[WRITTEN EXERCISE] Copy the lines that follow, keeping every character the same.

[DATA SEGMENT]
════════

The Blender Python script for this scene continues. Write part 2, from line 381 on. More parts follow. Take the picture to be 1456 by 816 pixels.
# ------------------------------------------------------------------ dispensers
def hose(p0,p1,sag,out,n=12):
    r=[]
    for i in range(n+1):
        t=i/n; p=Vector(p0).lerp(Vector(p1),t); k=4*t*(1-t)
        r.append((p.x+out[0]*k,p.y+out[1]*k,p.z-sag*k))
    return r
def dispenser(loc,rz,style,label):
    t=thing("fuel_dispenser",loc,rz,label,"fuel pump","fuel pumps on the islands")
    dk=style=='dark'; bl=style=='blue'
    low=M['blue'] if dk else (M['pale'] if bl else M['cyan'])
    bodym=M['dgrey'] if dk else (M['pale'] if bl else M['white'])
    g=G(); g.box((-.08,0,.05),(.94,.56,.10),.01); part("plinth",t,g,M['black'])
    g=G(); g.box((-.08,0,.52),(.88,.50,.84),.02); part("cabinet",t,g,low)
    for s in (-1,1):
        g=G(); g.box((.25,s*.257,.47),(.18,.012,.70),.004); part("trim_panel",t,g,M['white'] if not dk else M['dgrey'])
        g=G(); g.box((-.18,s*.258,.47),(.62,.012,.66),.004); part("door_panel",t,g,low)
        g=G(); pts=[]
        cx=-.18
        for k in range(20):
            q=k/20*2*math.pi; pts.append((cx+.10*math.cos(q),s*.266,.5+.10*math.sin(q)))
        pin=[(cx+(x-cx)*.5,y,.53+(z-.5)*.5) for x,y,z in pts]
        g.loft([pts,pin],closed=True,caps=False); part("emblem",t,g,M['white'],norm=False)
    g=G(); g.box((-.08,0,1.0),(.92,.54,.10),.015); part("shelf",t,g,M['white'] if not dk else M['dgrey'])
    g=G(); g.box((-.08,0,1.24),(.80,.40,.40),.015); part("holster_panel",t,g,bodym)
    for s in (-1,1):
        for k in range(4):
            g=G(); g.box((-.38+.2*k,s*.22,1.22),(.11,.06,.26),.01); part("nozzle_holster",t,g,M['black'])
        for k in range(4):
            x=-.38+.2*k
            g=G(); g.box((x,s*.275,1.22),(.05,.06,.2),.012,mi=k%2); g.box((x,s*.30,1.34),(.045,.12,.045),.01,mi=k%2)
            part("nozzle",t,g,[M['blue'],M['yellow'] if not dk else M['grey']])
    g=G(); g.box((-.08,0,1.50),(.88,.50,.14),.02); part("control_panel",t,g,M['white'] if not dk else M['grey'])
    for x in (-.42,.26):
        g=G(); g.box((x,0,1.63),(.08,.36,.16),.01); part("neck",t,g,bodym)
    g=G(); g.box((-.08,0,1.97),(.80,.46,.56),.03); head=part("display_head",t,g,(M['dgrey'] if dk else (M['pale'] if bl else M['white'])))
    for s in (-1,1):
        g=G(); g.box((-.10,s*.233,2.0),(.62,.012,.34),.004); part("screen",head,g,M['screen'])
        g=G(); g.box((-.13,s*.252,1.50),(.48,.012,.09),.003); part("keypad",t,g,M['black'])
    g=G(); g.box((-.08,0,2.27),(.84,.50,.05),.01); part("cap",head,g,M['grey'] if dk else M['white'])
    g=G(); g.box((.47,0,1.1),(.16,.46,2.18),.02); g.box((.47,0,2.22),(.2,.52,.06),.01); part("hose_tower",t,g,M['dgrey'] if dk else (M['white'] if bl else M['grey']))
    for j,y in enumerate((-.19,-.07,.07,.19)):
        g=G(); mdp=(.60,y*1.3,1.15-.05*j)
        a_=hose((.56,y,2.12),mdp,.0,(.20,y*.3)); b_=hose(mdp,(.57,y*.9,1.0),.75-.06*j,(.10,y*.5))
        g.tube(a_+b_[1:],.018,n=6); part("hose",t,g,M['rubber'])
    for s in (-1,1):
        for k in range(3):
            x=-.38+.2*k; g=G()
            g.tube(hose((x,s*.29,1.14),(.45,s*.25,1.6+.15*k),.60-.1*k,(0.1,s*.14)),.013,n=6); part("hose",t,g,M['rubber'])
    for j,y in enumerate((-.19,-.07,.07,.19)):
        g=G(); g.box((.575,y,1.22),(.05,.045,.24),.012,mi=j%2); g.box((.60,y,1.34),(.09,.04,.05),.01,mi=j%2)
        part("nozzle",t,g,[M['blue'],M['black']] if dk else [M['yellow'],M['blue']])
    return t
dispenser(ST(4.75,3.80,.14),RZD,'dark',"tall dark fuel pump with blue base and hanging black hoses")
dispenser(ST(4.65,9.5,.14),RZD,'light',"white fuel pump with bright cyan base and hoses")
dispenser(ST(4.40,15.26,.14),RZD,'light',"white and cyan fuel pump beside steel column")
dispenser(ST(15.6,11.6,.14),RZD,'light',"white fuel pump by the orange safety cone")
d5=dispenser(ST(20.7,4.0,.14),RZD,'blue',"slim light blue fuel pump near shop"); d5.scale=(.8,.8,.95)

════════

[SOLUTION]
The Blender Python script for this scene continues. Write part 2, from line 381 on. More parts follow. Take the picture to be 1456 by 816 pixels.
# ------------------------------------------------------------------ dispensers
def hose(p0,p1,sag,out,n=12):
    r=[]
    for i in range(n+1):
        t=i/n; p=Vector(p0).lerp(Vector(p1),t); k=4*t*(1-t)
        r.append((p.x+out[0]*k,p.y+out[1]*k,p.z-sag*k))
    return r
def dispenser(loc,rz,style,label):
    t=thing("fuel_dispenser",loc,rz,label,"fuel pump","fuel pumps on the islands")
    dk=style=='dark'; bl=style=='blue'
    low=M['blue'] if dk else (M['pale'] if bl else M['cyan'])
    bodym=M['dgrey'] if dk else (M['pale'] if bl else M['white'])
    g=G(); g.box((-.08,0,.05),(.94,.56,.10),.01); part("plinth",t,g,M['black'])
    g=G(); g.box((-.08,0,.52),(.88,.50,.84),.02); part("cabinet",t,g,low)
    for s in (-1,1):
        g=G(); g.box((.25,s*.257,.47),(.18,.012,.70),.004); part("trim_panel",t,g,M['white'] if not dk else M['dgrey'])
        g=G(); g.box((-.18,s*.258,.47),(.62,.012,.66),.004); part("door_panel",t,g,low)
        g=G(); pts=[]
        cx=-.18
        for k in range(20):
            q=k/20*2*math.pi; pts.append((cx+.10*math.cos(q),s*.266,.5+.10*math.sin(q)))
        pin=[(cx+(x-cx)*.5,y,.53+(z-.5)*.5) for x,y,z in pts]
        g.loft([pts,pin],closed=True,caps=False); part("emblem",t,g,M['white'],norm=False)
    g=G(); g.box((-.08,0,1.0),(.92,.54,.10),.015); part("shelf",t,g,M['white'] if not dk else M['dgrey'])
    g=G(); g.box((-.08,0,1.24),(.80,.40,.40),.015); part("holster_panel",t,g,bodym)
    for s in (-1,1):
        for k in range(4):
            g=G(); g.box((-.38+.2*k,s*.22,1.22),(.11,.06,.26),.01); part("nozzle_holster",t,g,M['black'])
        for k in range(4):
            x=-.38+.2*k
            g=G(); g.box((x,s*.275,1.22),(.05,.06,.2),.012,mi=k%2); g.box((x,s*.30,1.34),(.045,.12,.045),.01,mi=k%2)
            part("nozzle",t,g,[M['blue'],M['yellow'] if not dk else M['grey']])
    g=G(); g.box((-.08,0,1.50),(.88,.50,.14),.02); part("control_panel",t,g,M['white'] if not dk else M['grey'])
    for x in (-.42,.26):
        g=G(); g.box((x,0,1.63),(.08,.36,.16),.01); part("neck",t,g,bodym)
    g=G(); g.box((-.08,0,1.97),(.80,.46,.56),.03); head=part("display_head",t,g,(M['dgrey'] if dk else (M['pale'] if bl else M['white'])))
    for s in (-1,1):
        g=G(); g.box((-.10,s*.233,2.0),(.62,.012,.34),.004); part("screen",head,g,M['screen'])
        g=G(); g.box((-.13,s*.252,1.50),(.48,.012,.09),.003); part("keypad",t,g,M['black'])
    g=G(); g.box((-.08,0,2.27),(.84,.50,.05),.01); part("cap",head,g,M['grey'] if dk else M['white'])
    g=G(); g.box((.47,0,1.1),(.16,.46,2.18),.02); g.box((.47,0,2.22),(.2,.52,.06),.01); part("hose_tower",t,g,M['dgrey'] if dk else (M['white'] if bl else M['grey']))
    for j,y in enumerate((-.19,-.07,.07,.19)):
        g=G(); mdp=(.60,y*1.3,1.15-.05*j)
        a_=hose((.56,y,2.12),mdp,.0,(.20,y*.3)); b_=hose(mdp,(.57,y*.9,1.0),.75-.06*j,(.10,y*.5))
        g.tube(a_+b_[1:],.018,n=6); part("hose",t,g,M['rubber'])
    for s in (-1,1):
        for k in range(3):
            x=-.38+.2*k; g=G()
            g.tube(hose((x,s*.29,1.14),(.45,s*.25,1.6+.15*k),.60-.1*k,(0.1,s*.14)),.013,n=6); part("hose",t,g,M['rubber'])
    for j,y in enumerate((-.19,-.07,.07,.19)):
        g=G(); g.box((.575,y,1.22),(.05,.045,.24),.012,mi=j%2); g.box((.60,y,1.34),(.09,.04,.05),.01,mi=j%2)
        part("nozzle",t,g,[M['blue'],M['black']] if dk else [M['yellow'],M['blue']])
    return t
dispenser(ST(4.75,3.80,.14),RZD,'dark',"tall dark fuel pump with blue base and hanging black hoses")
dispenser(ST(4.65,9.5,.14),RZD,'light',"white fuel pump with bright cyan base and hoses")
dispenser(ST(4.40,15.26,.14),RZD,'light',"white and cyan fuel pump beside steel column")
dispenser(ST(15.6,11.6,.14),RZD,'light',"white fuel pump by the orange safety cone")
d5=dispenser(ST(20.7,4.0,.14),RZD,'blue',"slim light blue fuel pump near shop"); d5.scale=(.8,.8,.95)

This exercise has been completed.